[SOURCE DATA]

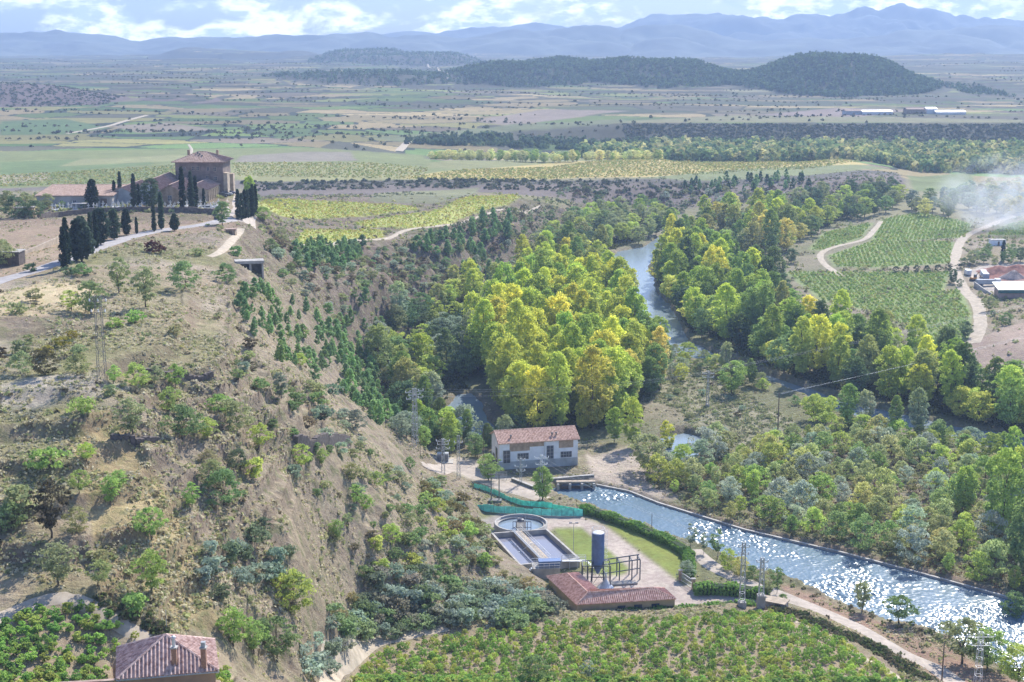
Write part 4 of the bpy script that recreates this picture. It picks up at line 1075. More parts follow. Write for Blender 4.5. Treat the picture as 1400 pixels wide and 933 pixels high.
# cypresses and dark trees of the graveyard and the road
CY = [(302,577-0,0)]
CYS = [(88,369,.85,'c'),(92,362,.95,'c'),(104,358,.9,'c'),(112,358,1.25,'f'),(125,344,.8,'c'),(132,340,.8,'c'),(138,335,1.05,'f'),(156,328,.85,'f'),(173,322,.75,'f'),(187,320,.45,'c'),(211,317,.7,'c'),(221,314,.95,'c'),(239,316,.6,'f'),
 (157,280,.72,'c'),(165,278,.88,'c'),(184,286,.95,'c'),(190,282,.7,'c'),(250,288,1.15,'c'),(262,288,1.05,'c'),(268,287,.9,'c'),(279,286,.6,'c'),(127,286,1.0,'f'),(321,262,.5,'c'),
 (326,301,.85,'c'),(331,301,.8,'c'),(335,300,.85,'c'),(339,299,.85,'c'),(343,297,.9,'c'),(346,296,.9,'c'),(350,294,.85,'c')]
it1, it2 = [], []
for (u, v, s, k) in CYS:
    p = G(u, v); r = plant('cypress' if k == 'c' else 'fat', 'cypress_tree', p[0], p[1], s, pick(prs, [CYP, (.03, .05, .028)]))
    (it1 if v > 310 or u > 322 else it2).append(r)
a_ = [r for r in it1 if r['u'] < 260]; b_2 = [r for r in it1 if r['u'] >= 260]
rank_label(a_, 'cypress', 'cypress', 'beside the plateau road', 'cypresses along the plateau road', 20)
rank_label(b_2, 'slim cypress', 'cypress', 'in the row right of the forecourt', 'cypress row beside the forecourt', 20)
rank_label(it2, 'cypress', 'cypress', 'inside the graveyard', 'cypresses in the graveyard', 20)
for (u, v, k, s, c, l) in [(207,287,'broad',.8,(.10,.14,.075),'big spreading cedar in the middle of the graveyard'),(304,308,'broad',.55,GRN,'broad green tree on the bend before the tower'),(345,285,'poplar',.55,LIM,'leafy green tree behind the cypress row'),
    (35,285,'broad',.45,OLV,'pale green tree at the left end of the graveyard'),(10,288,'broad',.5,OLV,'pale green tree left of the small hut'),(65,284,'broad',.4,OLV,'small olive tree before the long warehouse'),(85,285,'willow',.4,GRN,'small round bush before the long warehouse'),
    (20,298,'willow',1.2,DGR,'dark evergreen shrub left of the small hut'),(48,298,'willow',1.0,DGR,'dark evergreen shrub right of the small hut'),(3,365,'broad',.55,OLV,'tree beside the stone hut at the left edge'),(42,372,'bush',1.0,DGR,'small clipped shrub beside the plateau road'),
    (120,286,'bush',1.4,DGR,'dark shrub on the graveyard wall'),(353,275,'willow',.6,GRN,'leafy shrub on the vineyard corner'),(360,300,'willow',.8,LIM,'bright shrub under the cypress row')]:
    p = G(u, v); r = plant(k, 'tree' if k in ('broad', 'poplar') else 'bush', p[0], p[1], s, c); tag(r['o'], l, 'tree' if k in ('broad', 'poplar') else 'bush')

# distant tree rows
grove('broad', 'poplar_tree', None, 5.5, 61, [(.85,.78,.36), (.75,.72,.30), (.66,.68,.30), LIM], .6, .85, 'distant poplar', 'poplar', 'in the row behind the terrace fields', 'poplar row behind the terrace fields', world_poly=[(xs(590,1100),1095),(xs(730,1100),1098),(xs(900,1105),1100),(xs(905,1105),1122),(xs(740,1105),1120),(xs(600,1100),1115)], per=40)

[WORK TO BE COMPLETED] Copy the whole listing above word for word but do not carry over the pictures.

[SOLUTION]
Write part 4 of the bpy script that recreates this picture. It picks up at line 1075. More parts follow. Write for Blender 4.5. Treat the picture as 1400 pixels wide and 933 pixels high.
# cypresses and dark trees of the graveyard and the road
CY = [(302,577-0,0)]
CYS = [(88,369,.85,'c'),(92,362,.95,'c'),(104,358,.9,'c'),(112,358,1.25,'f'),(125,344,.8,'c'),(132,340,.8,'c'),(138,335,1.05,'f'),(156,328,.85,'f'),(173,322,.75,'f'),(187,320,.45,'c'),(211,317,.7,'c'),(221,314,.95,'c'),(239,316,.6,'f'),
 (157,280,.72,'c'),(165,278,.88,'c'),(184,286,.95,'c'),(190,282,.7,'c'),(250,288,1.15,'c'),(262,288,1.05,'c'),(268,287,.9,'c'),(279,286,.6,'c'),(127,286,1.0,'f'),(321,262,.5,'c'),
 (326,301,.85,'c'),(331,301,.8,'c'),(335,300,.85,'c'),(339,299,.85,'c'),(343,297,.9,'c'),(346,296,.9,'c'),(350,294,.85,'c')]
it1, it2 = [], []
for (u, v, s, k) in CYS:
    p = G(u, v); r = plant('cypress' if k == 'c' else 'fat', 'cypress_tree', p[0], p[1], s, pick(prs, [CYP, (.03, .05, .028)]))
    (it1 if v > 310 or u > 322 else it2).append(r)
a_ = [r for r in it1 if r['u'] < 260]; b_2 = [r for r in it1 if r['u'] >= 260]
rank_label(a_, 'cypress', 'cypress', 'beside the plateau road', 'cypresses along the plateau road', 20)
rank_label(b_2, 'slim cypress', 'cypress', 'in the row right of the forecourt', 'cypress row beside the forecourt', 20)
rank_label(it2, 'cypress', 'cypress', 'inside the graveyard', 'cypresses in the graveyard', 20)
for (u, v, k, s, c, l) in [(207,287,'broad',.8,(.10,.14,.075),'big spreading cedar in the middle of the graveyard'),(304,308,'broad',.55,GRN,'broad green tree on the bend before the tower'),(345,285,'poplar',.55,LIM,'leafy green tree behind the cypress row'),
    (35,285,'broad',.45,OLV,'pale green tree at the left end of the graveyard'),(10,288,'broad',.5,OLV,'pale green tree left of the small hut'),(65,284,'broad',.4,OLV,'small olive tree before the long warehouse'),(85,285,'willow',.4,GRN,'small round bush before the long warehouse'),
    (20,298,'willow',1.2,DGR,'dark evergreen shrub left of the small hut'),(48,298,'willow',1.0,DGR,'dark evergreen shrub right of the small hut'),(3,365,'broad',.55,OLV,'tree beside the stone hut at the left edge'),(42,372,'bush',1.0,DGR,'small clipped shrub beside the plateau road'),
    (120,286,'bush',1.4,DGR,'dark shrub on the graveyard wall'),(353,275,'willow',.6,GRN,'leafy shrub on the vineyard corner'),(360,300,'willow',.8,LIM,'bright shrub under the cypress row')]:
    p = G(u, v); r = plant(k, 'tree' if k in ('broad', 'poplar') else 'bush', p[0], p[1], s, c); tag(r['o'], l, 'tree' if k in ('broad', 'poplar') else 'bush')

# distant tree rows
grove('broad', 'poplar_tree', None, 5.5, 61, [(.85,.78,.36), (.75,.72,.30), (.66,.68,.30), LIM], .6, .85, 'distant poplar', 'poplar', 'in the row behind the terrace fields', 'poplar row behind the terrace fields', world_poly=[(xs(590,1100),1095),(xs(730,1100),1098),(xs(900,1105),1100),(xs(905,1105),1122),(xs(740,1105),1120),(xs(600,1100),1115)], per=40)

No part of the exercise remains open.